**AIM**
All of the entries must be reproduced exactly, with no images carried over.
++++++++
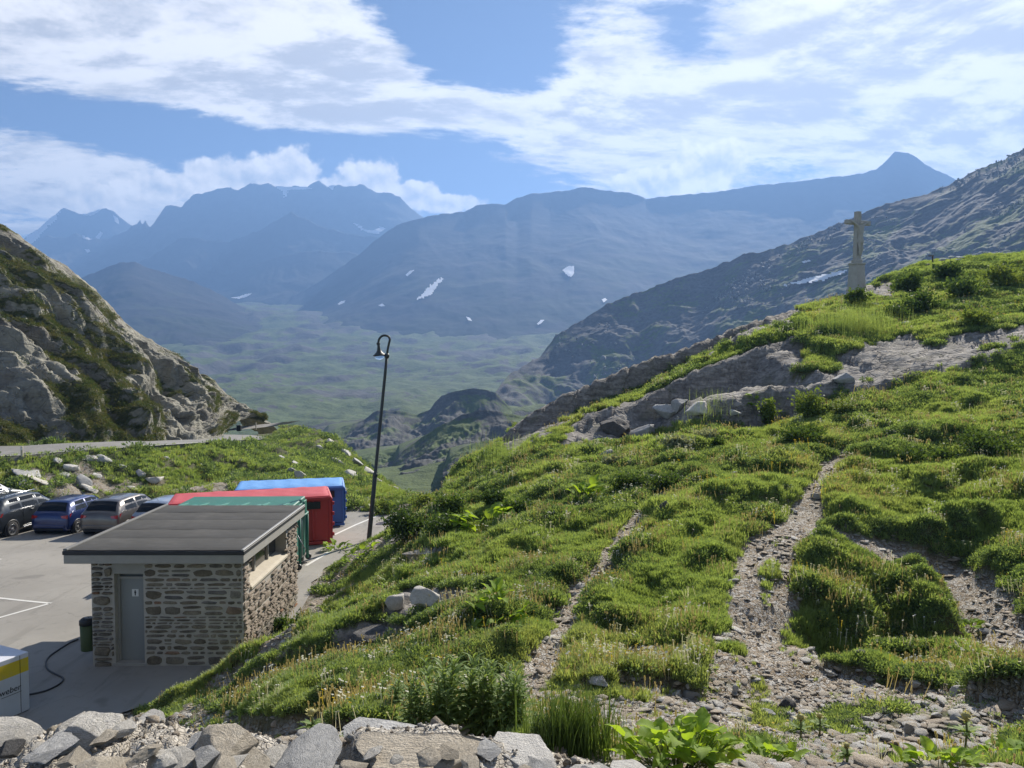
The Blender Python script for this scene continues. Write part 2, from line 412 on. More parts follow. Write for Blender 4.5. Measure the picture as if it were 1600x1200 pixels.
# ------------------------------------------------------------------ near ground: smooth base through surveyed points
def lot_z(y): return -0.05 * np.maximum(0, np.asarray(y, float) - 23.0)
_cp = """
-250 1270 3.4;0 1270 3.4;400 1270 3.4;800 1270 3.4;1200 1255 3.4;1600 1235 3.4;1850 1235 3.4
450 1165 4.3;720 1150 4.9;900 1165 4.5;1100 1185 4.6;1400 1190 5;1600 1195 5.2;1850 1195 5.2
1350 1150 6.4;1350 1060 9;1350 1000 11.0;1350 840 13.2;1350 760 16.5;1350 700 20;1350 660 23.5;1350 625 26.5;1400 540 32;1390 520 34;1390 480 40;1340 470 45;1340 457 49
1600 1080 7.6;1600 1000 9.5;1600 900 11.5;1600 800 14;1600 700 18;1600 640 22;1600 600 25.5;1600 560 28;1600 510 33;1600 480 38;1600 440 45;1600 405 54;1480 412 55;1480 450 46;1480 500 37
1850 1000 9.5;1850 800 14;1850 640 22;1850 560 28;1850 480 38;1850 390 54
1200 1100 7.5;1200 1000 9.3;1200 930 10.7;1200 850 13;1200 760 16.8;1200 720 19.5;1200 690 22.5;1200 665 25.5;1200 645 31;1100 655 30.2;1280 625 30.5;1200 536 32.8;1200 517 37.6;1260 480 42
1000 1060 8.3;1000 950 10.5;1000 880 12.8;1000 800 16;1000 740 20;1000 700 24;1000 692 27.6;1000 638 29.9;1000 616 33.4;1100 584 31.6;1100 562 35;900 690 27.2;900 666 28.9;905 652 31
870 1080 7.6;870 1000 9.5;870 900 12.7;870 820 16.5;870 760 21;870 720 25
780 720 27;700 1100 7;700 1000 10.5;700 900 14.5;700 830 19;700 790 24;700 752 28
640 1090 8.2;640 1000 11.8;640 900 17;640 840 22;640 795 27
560 1080 8.8;560 990 13;560 930 16.5;560 880 21.5;560 850 26;565 832 29.3
480 1100 8.8;480 1050 11.6;480 1000 14.6;480 960 17.8;480 925 20.8;482 900 23.4
420 1100 10;420 1060 12.6;420 1025 15.2;420 995 17.6;370 1100 11.5;370 1065 14.2;370 1045 16;300 1110 12.6;300 1095 14.2;300 1080 15.6
1500 858 13.8;1450 1000 11.1;1250 1000 10.4
"""
_pts = []
for ln in _cp.strip().replace('\n', ';').split(';'):
    a = [float(v) for v in ln.split()]; p = P(*a); _pts.append(p)
def PZ(px, D, z): _pts.append(np.array([(px - 800) / FPX * D, D, z]))
for px in (-700, -300, 200, 700, 1200, 1700, 2200):
    PZ(px, 1.5, 4.9); PZ(px, 2.3, 4.95)
for px in (-350, -150, 0, 100, 200):
    PZ(px, 14.4, -.06); PZ(px, 6.5, 3.2); PZ(px, 9.5, 1.0)
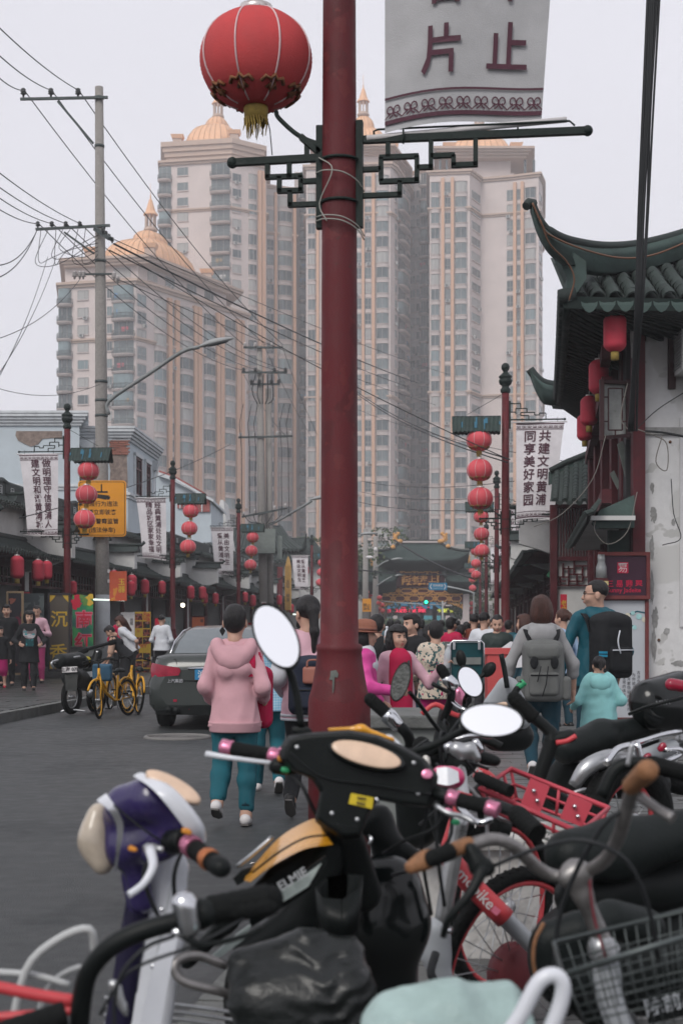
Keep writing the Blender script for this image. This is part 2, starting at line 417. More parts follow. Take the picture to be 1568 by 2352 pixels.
# ================= towers =================
def seg(A,B,px):
 """point on ground line A-B seen at photo column px"""
 k=(px-CX)/FPX
 t=(k*A[1]-A[0])/((B[0]-A[0])-k*(B[1]-A[1]));return Vector((A[0]+(B[0]-A[0])*t,A[1]+(B[1]-A[1])*t,0))
def gp(px,d):return Vector((XP(px,d),d,0))
PANE={}
def win_mesh(kind,w,h,v):
 w=round(w,1);key=(kind,w,h,v)
 if key in PANE:return PANE[key]
 m=MB(tframe);gl=glass[v]
 if kind=='win':
  m.mat(gl);m.box((0,-.04,h/2),(w,.08,h));m.mat(tframe)
  for x in(-w/2,0 if w<2 else w*.17,w/2):m.box((x,-.07,h/2),(.09,.14,h+.1))
  for z in(0,h):m.box((0,-.07,z),(w+.1,.15,.1))
  m.mat(twall);m.box((0,-.12,-.16),(w+.3,.24,.14))
 elif kind=='tall':
  m.mat(gl);m.box((0,-.05,h/2),(w,.1,h));m.mat(tframe)
  for x in(-w/2,0,w/2):m.box((x,-.08,h/2),(.09,.16,h))
  for z in(0,h*.35,h):m.box((0,-.08,z),(w,.16,.09))
  m.mat(twall);m.box((0,-.06,-.5),(w,.12,.7))
 else:
  N=7;dep=min(.9,w*.24)
  def arc(e,z):return[(-(w/2+e)*math.cos(math.pi*i/(N-1)),-(dep+e)*math.sin(math.pi*i/(N-1))**.7-.02,z)for i in range(N)]
  m.mat(gl);m.loft([arc(-.1,0),arc(-.1,h)],cap=False,closed=False)
  m.mat(tspan);m.loft([arc(0,-1.05),arc(.04,-1.0),arc(0,-.95),arc(0,-.12),arc(.05,-.06),arc(.05,0),arc(-.15,-.0)],cap=False,closed=False);m.f.append([len(m.v)-7*N+i for i in range(N)][::-1]);m.mi.append(m.cur);m.sm.append(False)
  m.mat(twall);m.loft([arc(-.12,h-.02),arc(.05,h),arc(.05,h+.1)],cap=False,closed=False)
  m.mat(tframe)
  for i in range(1,N-1,2):
   p=arc(-.08,0)[i];m.box((p[0],p[1],h/2),(.09,.09,h))
 PANE[key]=m.mesh('window');return PANE[key]
def balc_mesh(w,h,v,rnd):
 w=round(w,1);key=('bal',w,h,v,rnd)
 if key in PANE:return PANE[key]
 m=MB(twall);N=9
 def arc(e,z):return[(-(w/2+e)*math.cos(math.pi*i/(N-1)),-(1.5+e)*math.sin(math.pi*i/(N-1))**(.6 if rnd else .35)-.02,z)for i in range(N)]
 m.loft([arc(-.1,-.35),arc(0,-.3),arc(0,-.02),arc(.08,0),arc(.08,.12)],cap=True,closed=True)
 m.mat(glass[v]);
 if v==3:m.loft([arc(-.25,.12),arc(-.25,h-.3)],cap=False,closed=False)
 else:m.box((0,-.06,h/2),(w*.9,.1,h-.4))
 m.mat(tframe);
 for x in(-w*.2,w*.15):m.box((x,-.14,h/2),(.1,.1,h-.4))
 m.mat(railm)
 for z in(.25,.55,1.15):m.tube(arc(0,z),.055,4)
 for i in range(N):p=arc(0,0)[i];m.box((p[0],p[1],.62),(.07,.07,1.05))
 PANE[key]=m.mesh('balcony');return PANE[key]
def ac_mesh():
 if 'ac' not in PANE:PANE['ac']=MB(M('ac_unit_pale',(.42,.42,.41),rough=.6)).box((0,0,.35),(.9,.4,.65)).mat(railm).box((0,-.21,.35),(.5,.02,.5)).mesh('wall_unit')
 return PANE['ac']
def laundry_mesh(i):
 if('ln',i)not in PANE:
  m_=M('laundry_%s'%'abcd'[i],((.10,.22,.36),(.40,.10,.12),(.45,.44,.42),(.30,.22,.12))[i],rough=.9);PANE[('ln',i)]=MB(m_).box((0,0,.2),(.7,.06,.9)).box((.8,.02,.3),(.45,.06,.7)).mesh('laundry')
 return PANE[('ln',i)]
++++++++
**SOLUTION FOR THIS PROBLEM**
The Blender Python script for this scene continues. Write part 2, from line 412 on. More parts follow. Write for Blender 4.5. Measure the picture as if it were 1600x1200 pixels.
# ------------------------------------------------------------------ near ground: smooth base through surveyed points
def lot_z(y): return -0.05 * np.maximum(0, np.asarray(y, float) - 23.0)
_cp = """
-250 1270 3.4;0 1270 3.4;400 1270 3.4;800 1270 3.4;1200 1255 3.4;1600 1235 3.4;1850 1235 3.4
450 1165 4.3;720 1150 4.9;900 1165 4.5;1100 1185 4.6;1400 1190 5;1600 1195 5.2;1850 1195 5.2
1350 1150 6.4;1350 1060 9;1350 1000 11.0;1350 840 13.2;1350 760 16.5;1350 700 20;1350 660 23.5;1350 625 26.5;1400 540 32;1390 520 34;1390 480 40;1340 470 45;1340 457 49
1600 1080 7.6;1600 1000 9.5;1600 900 11.5;1600 800 14;1600 700 18;1600 640 22;1600 600 25.5;1600 560 28;1600 510 33;1600 480 38;1600 440 45;1600 405 54;1480 412 55;1480 450 46;1480 500 37
1850 1000 9.5;1850 800 14;1850 640 22;1850 560 28;1850 480 38;1850 390 54
1200 1100 7.5;1200 1000 9.3;1200 930 10.7;1200 850 13;1200 760 16.8;1200 720 19.5;1200 690 22.5;1200 665 25.5;1200 645 31;1100 655 30.2;1280 625 30.5;1200 536 32.8;1200 517 37.6;1260 480 42
1000 1060 8.3;1000 950 10.5;1000 880 12.8;1000 800 16;1000 740 20;1000 700 24;1000 692 27.6;1000 638 29.9;1000 616 33.4;1100 584 31.6;1100 562 35;900 690 27.2;900 666 28.9;905 652 31
870 1080 7.6;870 1000 9.5;870 900 12.7;870 820 16.5;870 760 21;870 720 25
780 720 27;700 1100 7;700 1000 10.5;700 900 14.5;700 830 19;700 790 24;700 752 28
640 1090 8.2;640 1000 11.8;640 900 17;640 840 22;640 795 27
560 1080 8.8;560 990 13;560 930 16.5;560 880 21.5;560 850 26;565 832 29.3
480 1100 8.8;480 1050 11.6;480 1000 14.6;480 960 17.8;480 925 20.8;482 900 23.4
420 1100 10;420 1060 12.6;420 1025 15.2;420 995 17.6;370 1100 11.5;370 1065 14.2;370 1045 16;300 1110 12.6;300 1095 14.2;300 1080 15.6
1500 858 13.8;1450 1000 11.1;1250 1000 10.4
"""
_pts = []
for ln in _cp.strip().replace('\n', ';').split(';'):
    a = [float(v) for v in ln.split()]; p = P(*a); _pts.append(p)
def PZ(px, D, z): _pts.append(np.array([(px - 800) / FPX * D, D, z]))
for px in (-700, -300, 200, 700, 1200, 1700, 2200):
    PZ(px, 1.5, 4.9); PZ(px, 2.3, 4.95)
for px in (-350, -150, 0, 100, 200):
    PZ(px, 14.4, -.06); PZ(px, 6.5, 3.2); PZ(px, 9.5, 1.0)
Keep writing the Blender script for this image. This is part 2, starting at line 417. More parts follow. Take the picture to be 1568 by 2352 pixels.
# ================= towers =================
def seg(A,B,px):
 """point on ground line A-B seen at photo column px"""
 k=(px-CX)/FPX
 t=(k*A[1]-A[0])/((B[0]-A[0])-k*(B[1]-A[1]));return Vector((A[0]+(B[0]-A[0])*t,A[1]+(B[1]-A[1])*t,0))
def gp(px,d):return Vector((XP(px,d),d,0))
PANE={}
def win_mesh(kind,w,h,v):
 w=round(w,1);key=(kind,w,h,v)
 if key in PANE:return PANE[key]
 m=MB(tframe);gl=glass[v]
 if kind=='win':
  m.mat(gl);m.box((0,-.04,h/2),(w,.08,h));m.mat(tframe)
  for x in(-w/2,0 if w<2 else w*.17,w/2):m.box((x,-.07,h/2),(.09,.14,h+.1))
  for z in(0,h):m.box((0,-.07,z),(w+.1,.15,.1))
  m.mat(twall);m.box((0,-.12,-.16),(w+.3,.24,.14))
 elif kind=='tall':
  m.mat(gl);m.box((0,-.05,h/2),(w,.1,h));m.mat(tframe)
  for x in(-w/2,0,w/2):m.box((x,-.08,h/2),(.09,.16,h))
  for z in(0,h*.35,h):m.box((0,-.08,z),(w,.16,.09))
  m.mat(twall);m.box((0,-.06,-.5),(w,.12,.7))
 else:
  N=7;dep=min(.9,w*.24)
  def arc(e,z):return[(-(w/2+e)*math.cos(math.pi*i/(N-1)),-(dep+e)*math.sin(math.pi*i/(N-1))**.7-.02,z)for i in range(N)]
  m.mat(gl);m.loft([arc(-.1,0),arc(-.1,h)],cap=False,closed=False)
  m.mat(tspan);m.loft([arc(0,-1.05),arc(.04,-1.0),arc(0,-.95),arc(0,-.12),arc(.05,-.06),arc(.05,0),arc(-.15,-.0)],cap=False,closed=False);m.f.append([len(m.v)-7*N+i for i in range(N)][::-1]);m.mi.append(m.cur);m.sm.append(False)
  m.mat(twall);m.loft([arc(-.12,h-.02),arc(.05,h),arc(.05,h+.1)],cap=False,closed=False)
  m.mat(tframe)
  for i in range(1,N-1,2):
   p=arc(-.08,0)[i];m.box((p[0],p[1],h/2),(.09,.09,h))
 PANE[key]=m.mesh('window');return PANE[key]
def balc_mesh(w,h,v,rnd):
 w=round(w,1);key=('bal',w,h,v,rnd)
 if key in PANE:return PANE[key]
 m=MB(twall);N=9
 def arc(e,z):return[(-(w/2+e)*math.cos(math.pi*i/(N-1)),-(1.5+e)*math.sin(math.pi*i/(N-1))**(.6 if rnd else .35)-.02,z)for i in range(N)]
 m.loft([arc(-.1,-.35),arc(0,-.3),arc(0,-.02),arc(.08,0),arc(.08,.12)],cap=True,closed=True)
 m.mat(glass[v]);
 if v==3:m.loft([arc(-.25,.12),arc(-.25,h-.3)],cap=False,closed=False)
 else:m.box((0,-.06,h/2),(w*.9,.1,h-.4))
 m.mat(tframe);
 for x in(-w*.2,w*.15):m.box((x,-.14,h/2),(.1,.1,h-.4))
 m.mat(railm)
 for z in(.25,.55,1.15):m.tube(arc(0,z),.055,4)
 for i in range(N):p=arc(0,0)[i];m.box((p[0],p[1],.62),(.07,.07,1.05))
 PANE[key]=m.mesh('balcony');return PANE[key]
def ac_mesh():
 if 'ac' not in PANE:PANE['ac']=MB(M('ac_unit_pale',(.42,.42,.41),rough=.6)).box((0,0,.35),(.9,.4,.65)).mat(railm).box((0,-.21,.35),(.5,.02,.5)).mesh('wall_unit')
 return PANE['ac']
def laundry_mesh(i):
 if('ln',i)not in PANE:
  m_=M('laundry_%s'%'abcd'[i],((.10,.22,.36),(.40,.10,.12),(.45,.44,.42),(.30,.22,.12))[i],rough=.9);PANE[('ln',i)]=MB(m_).box((0,0,.2),(.7,.06,.9)).box((.8,.02,.3),(.45,.06,.7)).mesh('laundry')
 return PANE[('ln',i)]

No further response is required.